Bette Davis não era o modelo de beleza da época, dissonante de suas contemporâneas, era uma mulher e profissional de gênio forte; com seu sucesso cada vez maior em meados da década de trinta, foi uma pioneira em romper o laço de submissão dos artistas aos estúdios de cinema. Buscando maior influência sobre roteiros e castings, foi fundadora da produtora “B.D Productions”, arrecadando percentual sobre os filmes nos quais participava. Em 1941, foi indicada pelo produtor Darryl F. Zanuck, da 20th Century Fox, e posteriormente, eleita como a primeira mulher presidente da Academia de Artes e Ciências Cinematográficas, responsável pela entrega do mais aclamado prêmio da indústria, o que chancelou sua imagem de mulher destemida, marca já então consagrada nas telas como o perfil recorrente de suas personagens.

Igualmente digna de especial relevo, é a produção “O Que Terá Acontecido a Baby Jane? (What Ever Happened to Baby Jane? -1962), cuja trama narra a história de uma ex-estrela infantil esquecida (Davis), que cuida de sua irmã inválida (Joan Crowford), a qual no auge do sucesso foi vítima de um acidente, paralisando-a. Nesse cenário, a tensão provocada pelo sentimento de ciúmes e ressentimentos, faz com que a frustrada artista se entregue a uma empreitada de manipulação e tormento psíquico em relação à sua irmã presa à cadeira de rodas, o que conduz o espectador pelo escalar de sua insânia, paralelamente à deterioração de seu estado mental em meio a delírios de um retorno ao mundo artístico.

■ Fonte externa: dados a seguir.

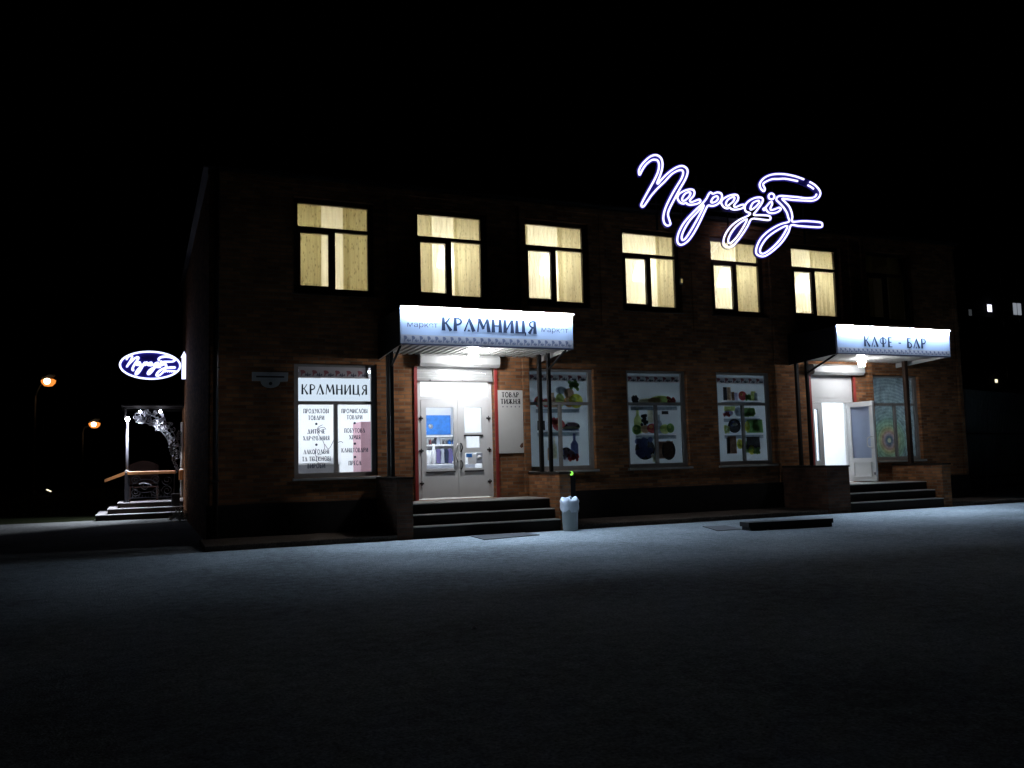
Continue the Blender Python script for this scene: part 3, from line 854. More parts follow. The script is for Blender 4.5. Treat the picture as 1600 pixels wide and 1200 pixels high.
tag(one('clothes_rack', 'purple', lambda b: [b.slab([(3.78 + .1 * k, 1.45), (3.88 + .1 * k, 1.43), (3.90 + .1 * k, 1.72), (3.86 + .1 * k, 1.80), (3.80 + .1 * k, 1.80), (3.77 + .1 * k, 1.72)], 2.5, 2.56, ('purple', 'goods_grey', 'navy', 'purple')[k]) for k in range(4)]), 'dark purple and grey packs standing on the display counter', 'packages')
tag(one('white_canister', 'paper', lambda b: (b.lathe((3.72, 2.55, 1.425), [(.06, 0), (.06, .3), (.03, .36), (.03, .5)], 12), b.lathe((3.58, 2.6, 1.425), [(.09, 0), (.09, .32), (.05, .34)], 12))), 'tall white bottles at the left of the display counter', 'bottle')
# a small fridge inside the cafe doorway
fr = thing('drinks_fridge', (13.5, 2.2, .64), 'dark drinks fridge behind the narrow side pane of the cafe door', 'fridge')
one('cabinet', 'grey_counter', lambda b: b.bevbox(13.1, 13.62, 1.0, 1.6, .645, 2.5, .02), fr)
one('fridge_door', 'navy', lambda b: b.box(13.15, 13.57, .985, .999, .75, 2.2), fr)

# ================================================================== entrances
def steps(name, x0, x1, label):
    """platform and two treads (tops 0.65, 0.44, 0.23), dark risers, worn treads"""
    t = thing(name, ((x0 + x1) / 2, -.9, 0), label, 'steps', 'entrance steps')
    def body(b):
        for y, z in ((-1.75, .215), (-1.50, .425), (-1.25, .635)):
            b.box(x0, x1, y, YF - .002 if z > .6 else y + .25, .003, z)
    one('riser', 'tile_dark', body, t)
    def tr(b):
        for y0, y1, z in ((-1.77, -1.50, .216), (-1.52, -1.25, .426), (-1.27, YF - .004, .636)):
            b.bevbox(x0 + .004, x1 - .004, y0, y1, z, z + .022, .006)
    one('tread', 'tile_top', tr, t)
steps('entrance_steps', 1.9, 5.05, 'three dark steps up to the market double door')
steps('entrance_steps', 12.9, 16.0, 'three dark steps up to the open cafe door')
def parapet(x0, x1, ztop, label):
    t = thing('brick_parapet', ((x0 + x1) / 2, -.9, 0), label, 'parapet', 'brick parapets beside the entrance steps')
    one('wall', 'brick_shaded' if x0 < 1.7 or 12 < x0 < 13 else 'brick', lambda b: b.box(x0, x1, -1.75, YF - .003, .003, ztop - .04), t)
    one('cap', 'tile_dark', lambda b: b.bevbox(x0 - .02, x1 + .02, -1.78, YF - .005, ztop - .039, ztop, .01), t)
parapet(1.58, 1.895, 1.2, 'dim brick parapet on the left of the market steps')
parapet(5.055, 5.31, 1.2, 'lit brick parapet between the market steps and the bin')
parapet(12.2, 12.895, 1.15, 'dark broad brick parapet on the left of the cafe steps')
parapet(16.005, 16.3, 1.12, 'lit brick parapet under the round patterned cafe window')

def canopy(x0, x1, zb, zt, posts, brace, label):
    t = thing('canopy', ((x0 + x1) / 2, -1, zb), label, 'canopy', 'entrance canopies')
    def sof(b):
        n = int((x1 - x0 - .1) / .15); w = (x1 - x0 - .1) / n
        for k in range(n):                       # ribbed white sheet
            xa = x0 + .05 + k * w; z = zb + .07
            b.box(xa, xa + w * .55, -1.84, YF - .003, z - .035, z + .01)
            b.box(xa + w * .55, xa + w, -1.84, YF - .003, z, z + .01)
    one('soffit', 'soffit', sof, t)
    for xx in (x0 + .002, x1 - .042):
        lf = xx < x0 + 1
        def wedge(b, xa, xb, e):
            pr = [(-1.84, zb), (YF - .003 - e, zb - .09), (YF - .003 - e, zt - .02), (-1.84, zt - .02)]
            b.add([(xa, y, z) for y, z in pr] + [(xb, y, z) for y, z in pr], [(0, 1, 2, 3), (7, 6, 5, 4), (0, 4, 5, 1), (1, 5, 6, 2), (2, 6, 7, 3), (3, 7, 4, 0)])
        one('side_panel', 'soffit', lambda b: wedge(b, xx + (.006 if lf else 0), xx + (.04 if lf else .034), 0), t)
        one('side_shade', 'black_metal', lambda b: wedge(b, xx + (0 if lf else .0345), xx + (.0055 if lf else .04), .001), t)  # black skin carrying the shade of the outer side as colour
    one('roof', 'roof', lambda b: b.box(x0, x1, -1.84, YF - .005, zt - .019, zt), t)
    for px, py, w, z0, z1, wd in posts:
        one('post', 'black_metal' if not wd else 'post_brown', lambda b: (b.bevbox(px - w / 2, px + w / 2, py - w / 2, py + w / 2, z0 + .012, z1, .006), b.box(px - w * .9, px + w * .9, py - w * .9, py + w * .9, z0 + .001, z0 + .011)), t)
    for a, c in brace:
        one('brace', 'black_metal', lambda b: b.tube([a, c], .026, 8), t)
    return t
canopy(1.65, 5.40, 3.76, 4.49, [(5.19, -.62, .085, 1.2, 3.82, 0), (5.26, -.95, .075, 1.2, 3.82, 0), (1.72, -.95, .075, 1.2, 3.82, 0), (1.74, -.62, .085, 1.2, 3.82, 0)],
       [((5.26, -.98, 3.45), (5.30, -1.82, 3.80)), ((1.72, -.98, 3.45), (1.70, -1.82, 3.80))], 'ribbed white canopy on thin black posts over the market double door')
canopy(12.62, 16.42, 3.86, 4.54, [(12.62, -.42, .085, 1.15, 3.9, 0), (12.63, -.78, .075, 1.15, 3.9, 0), (16.15, -.66, .11, 1.12, 3.9, 1)],
       [((12.63, -.80, 3.50), (12.72, -1.82, 3.90))], 'white canopy on dark posts over the open cafe door')

def fascia(x0, x1, z0, z1, label):
    t = thing('fascia_sign', ((x0 + x1) / 2, -1.88, z0), label, 'sign', 'lit fascia signs over the entrances')
    one('panel', 'fascia', lambda b: b.box(x0, x1, -1.90, -1.845, z0, z1), t)
    def edge(b):
        b.box(x0 - .006, x1 + .006, -1.905, -1.843, z0 - .022, z0 - .001)
    one('trim', 'navy_soft', edge, t)
    one('light_strip', 'strip', lambda b: b.quad((x0 + .01, -1.925, z1 + .02), (x1 + .03, -1.925, z1 + .02), (x1 + .03, -1.904, z1 + .02), (x0 + .01, -1.904, z1 + .02)), t)
    one('cutoff_lip', 'cutoff_lip', lambda b: b.box(x0 + .005, x1 + .035, -1.936, -1.931, z1 + .003, z1 + .024), t)  # lip added to cut the strip's far reach, made to glow itself
    def arms(b):
        n = 5
        for k in range(n):
            xx = x0 + .1 + (x1 - x0 - .2) * k / (n - 1)
            b.box(xx - .012, xx + .012, -1.935, -1.85, z1 + .035, z1 + .05)
        b.box(x0, x1 + .04, -1.937, -1.86, z1 + .0255, z1 + .0345)
        b.box(x0, x1 + .04, -1.8985, -1.8905, z1 + .0005, z1 + .025)  # back plate added to keep strip light off the wall behind
        for k in range(int((x1 - x0) / .075)):
            xx = x0 + .005 + .075 * k
            b.box(xx, xx + .003, -1.9305, -1.903, z1 - .010, z1 + .0195)  # fins added to limit the strip's sideways spread of light
    one('bracket_baffles', 'dark_metal', arms, t)
    return t
f1 = fascia(1.65, 5.40, 3.78, 4.49, 'wide white fascia sign with large dark letters over the market entrance')
one('lettering', 'navy', lambda b: write(b, 'КРАМНИЦЯ', 2.50, 4.06, .27, -1.9015, 2.06, None, .12, 1.25), f1)
for xx in (1.79, 4.67): plain_text('small_lettering', 'маркет', xx, 4.08, .62, .115, -1.9012, 'navy_soft', f1)
def orn1(b):
    b.box(1.66, 5.39, -1.9012, -1.9004, 3.79, 3.955, 'orn_bg')
    ornament(b, 1.70, 5.36, 3.80, 3.945, -1.902, .16, 'orn_soft', 'orn_soft')
one('ornament', 'navy_soft', orn1, f1)
f2 = fascia(12.62, 16.42, 3.88, 4.54, 'white fascia sign with three letter words over the cafe entrance')
f2['label'] = 'narrower looking white fascia sign over the open cafe door at right'
kx = 2.10 / text_width('КАФЕ - БАР')
for word, off in (('КАФЕ', 0), ('-', text_width('КАФЕ ') + .12), ('БАР', text_width('КАФЕ - ') + .12)):
    one('lettering', 'navy', lambda b: write(b, word, 13.48 + off * kx, 4.06, .26, -1.9015, text_width(word) * kx, None, .12, 1.1), f2)
def orn2(b):
    b.box(12.63, 16.41, -1.9012, -1.9004, 3.89, 4.02, 'orn_bg')
    ornament(b, 12.68, 16.38, 3.895, 4.01, -1.902, .14, 'orn_soft', 'orn_soft')
one('ornament', 'navy_soft', orn2, f2)

def ceiling_globe(x, y, z, label, sfx=''):
    t = thing('canopy_lamp', (x, y, z), label, 'lamp', 'bright lamps under the canopies')
    one('lamp_base', 'frame_white', lambda b: b.lathe((x, y, z), [(.10, -.03), (.11, .0), (.06, .012)], 16), t)
    one('globe', 'globe' + sfx, lambda b: b.ball((x, y, z - .12), .10, None, 16), t)
    one('led_disc', 'led_disc' + sfx, lambda b: b.poly([(x + .085 * math.cos(6.283 * k / 20), y + .085 * math.sin(6.283 * k / 20), z - .223) for k in range(20)]), t)  # glowing disc added below the globe to throw more light down
    one('disc_rim', 'frame_white', lambda b: b.lathe((x, y, z - .222), [(.088, 0), (.092, .004), (.088, .012), (.02, .014)], 20), t)
ceiling_globe(3.50, -.97, 3.812, 'glaring white globe lamp under the market canopy')
ceiling_globe(14.32, -.95, 3.912, 'glaring white globe lamp under the cafe canopy', '_cafe')

# roller shutters over both doors
def shutter(x0, x1, zt, zb, box, rails, label, rib):
    t = thing('roller_shutter', ((x0 + x1) / 2, YF - .1, zt), label, 'shutter', 'roller shutters over the doors')
    def bx(b):
        prof = [(-.36, zt - .06), (-.36, zt - .21), (-.30, zt - .27), (YF - .003, zt - .27), (YF - .003, zt), (-.30, zt)]
        n = len(prof)
        vs = [(box[0], y, z) for y, z in prof] + [(box[1], y, z) for y, z in prof]
        b.add(vs, [tuple(range(n)), tuple(range(2 * n - 1, n - 1, -1))] + [(i, (i + 1) % n, (i + 1) % n + n, i + n) for i in range(n)])
    one('shutter_box', 'white_panel', bx, t)
    if rib:
        def sl(b):
            z = zt - .275
            while z > zb + .01:
                b.bevbox(x0 + .04, x1 - .04, -.125, -.1, max(zb, z - .052), z, .006); z -= .055
        one('slats', 'white_panel', sl, t)
        one('bottom_bar', 'frame_grey', lambda b: (b.box(x0 + .04, x1 - .04, -.13, -.095, zb - .03, zb - .002), b.lathe((x0 + .35, -.14, zb - .01), [(.02, -.01), (.02, .01)], 8, None, 'y'), b.lathe((x1 - .75, -.14, zb - .01), [(.02, -.01), (.02, .01)], 8, None, 'y')), t)
    for xx in rails:
        one('guide_rail', 'red_metal', lambda b: b.box(xx - .035, xx + .035, YF - .035, YF - .002, .665, zt - .275), t)
shutter(2.46, 4.3, 3.80, 3.26, (2.52, 4.36), (2.46, 4.32), 'white roller shutter rolled half up above the market double door', True)
shutter(13.3, 14.85, 3.80, 2.95, (13.28, 15.02), (13.27, 14.81), 'white roller shutter box above the open cafe door', False)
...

Uma coincidência com a vida real era o fato de que ambas as atrizes naquela época, experimentavam o decair de seu sucesso de forma concomitante à sua juventude. O filme é interessante também por outra razão, Davis e Crowford eram rivais dentro e fora das telas, num quadro de conhecido ódio mútuo, e por conseguinte, o contracenar conjunto para mulheres que alimentavam tamanho ressentimento, além de traumático, revela uma tensão que reflete na excelente qualidade e intensidade das interpretações. Inclusive Davis foi indicada ao Oscar de melhor atriz em 1960, pelo papel da perturbada Baby Jane Hudson. Esse mesmo estilo de filme com alta carga de terror psicológico, anti-heróis e reviravoltas, seria reprisado em excelentes produções como “Alguém morreu em meu lugar” (Dead Ringer -1964), “Com a maldade na alma” (Hush… Hush, Sweet Charlotte – 1964) e Nas garras do ódio (The Nanny – 1965).

A estrela feneceu – nunca se apagou – em 6 de outubro de 1989, vítima de um câncer na mama, aos 81 anos. Além de ser eternizada na calçada da fama, Bette Davis será para sempre lembrada por suas personagens marcantes, brindando as plateias em mais de cem filmes durante o curso de cinco décadas de carreira.